The main characters, plus a couple of minor characters who also have significant songs and roles, are part of an African-American community called Catfish Row, a poor fishing village in Charleston, N.C. This community copes collectively with poverty, racial discrimination, dangerous employment and few prospects for a better life, as well as the drug dealers, prostitutes and violent men among its ranks. This community furnishes a tight-knit bond, full of faith, family and a little bit of fun, though at first the women shun Bess as beneath them.
The combination of story and music is enough to make any production of “Porgy and Bess” worth seeing. But the acting and singing in this production make it moving throughout, and in a couple of scenes, unforgettable. Audra McDonald has been universally acclaimed in her role as Bess, making this “lost” soul a sympathetic character, someone weakened by subjugation and violence and with no one to trust. In one riveting scene, Crown picks her up and all but rapes her onstage; the attraction and revulsion between them is palpable. There are gentle moments between Bess and Porgy, though tension as well, when Porgy tells Bess she has to choose her man. Porgy, who does not have the operatic voice of Bess or Crown, does have passion, earnestness and love, grown strong through suffering, and enough of it to combat and convincingly overcome evil.
Although this story is set in an African-American community before the civil rights and feminist movements, the story of suffering, temptation and the search for redemption has universal appeal. One sees on stage the power, and limits, of love as a healing force able to offer people at the bottom of society a different future, a second chance at life.
Karen Smith,
My wife and I having recently visited New York for the first time in some years to see our daughter in the premier of a new opera, we had time to catch a Broadway show. Our choice came down to "Porgy and Bess" and the stage adaptation of Greg Hansard's totally charming and uplifting film, "Once." We chose the latter. It too concerns itself with the challenges of a love relationship, this time between a struggling musician/hoover repairman and an immigrant young Check woman separated from her husband, who remained behind. Unlike Porgy and Bess, they suffer not from social inequity or physical disabilities, but rather the trials and angst of urban life, in circumstances raising issues both contemporary and eternal. The story, primarily through the medium of song, involves working out relational problems of marital and personal loyalties. It is an unsentimental affirmation of both fraternal and marital love and their obligations and potential to redeem.

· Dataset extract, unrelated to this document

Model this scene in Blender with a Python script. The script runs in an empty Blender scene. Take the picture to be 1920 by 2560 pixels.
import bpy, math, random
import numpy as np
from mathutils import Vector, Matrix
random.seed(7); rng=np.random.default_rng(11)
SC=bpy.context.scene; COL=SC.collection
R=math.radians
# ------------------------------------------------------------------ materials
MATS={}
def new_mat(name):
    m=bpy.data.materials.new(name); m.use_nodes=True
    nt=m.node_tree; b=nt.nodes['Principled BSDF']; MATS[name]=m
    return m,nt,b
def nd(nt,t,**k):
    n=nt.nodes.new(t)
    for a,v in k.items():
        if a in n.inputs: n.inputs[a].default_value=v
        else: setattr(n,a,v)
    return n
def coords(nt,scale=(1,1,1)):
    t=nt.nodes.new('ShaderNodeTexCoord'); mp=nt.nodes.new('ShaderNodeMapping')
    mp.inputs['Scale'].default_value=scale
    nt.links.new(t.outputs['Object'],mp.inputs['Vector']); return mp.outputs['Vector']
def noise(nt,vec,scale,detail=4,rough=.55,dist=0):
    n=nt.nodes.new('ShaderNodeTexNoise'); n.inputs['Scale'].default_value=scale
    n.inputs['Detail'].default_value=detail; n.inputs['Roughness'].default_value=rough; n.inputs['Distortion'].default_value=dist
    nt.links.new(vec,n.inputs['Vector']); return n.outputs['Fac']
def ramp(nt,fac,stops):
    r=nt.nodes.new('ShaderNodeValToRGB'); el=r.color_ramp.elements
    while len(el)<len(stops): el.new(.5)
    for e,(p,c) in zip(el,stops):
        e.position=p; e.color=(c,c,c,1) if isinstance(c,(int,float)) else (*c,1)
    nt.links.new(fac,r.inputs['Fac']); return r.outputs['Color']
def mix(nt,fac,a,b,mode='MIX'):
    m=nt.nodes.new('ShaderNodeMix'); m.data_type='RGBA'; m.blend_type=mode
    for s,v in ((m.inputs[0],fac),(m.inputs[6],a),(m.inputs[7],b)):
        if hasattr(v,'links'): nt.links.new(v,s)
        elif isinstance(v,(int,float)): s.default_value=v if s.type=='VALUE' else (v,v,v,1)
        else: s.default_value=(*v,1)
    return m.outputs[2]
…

"Once," it turns out, is also the current major competition for "Porgy and Bess" for Tony awards. It is heart-warming that these two productions, African-American and Irish, native and immigrant, are paired side by side on Broadway, as were the two suffering immigrant cultures in the 19th century, with the slave ships losing an estimated 10% of their cargo on the sorrowful voyages from West Africa to the US, and the coffin ships an estimated 20% of their cargo on their journeys to the US from the west coast of Ireland. They blended once to form the great American contribution to the arts, jazz dance, song, and music, and they come together again here on the current Broadway stage to win us over yet again.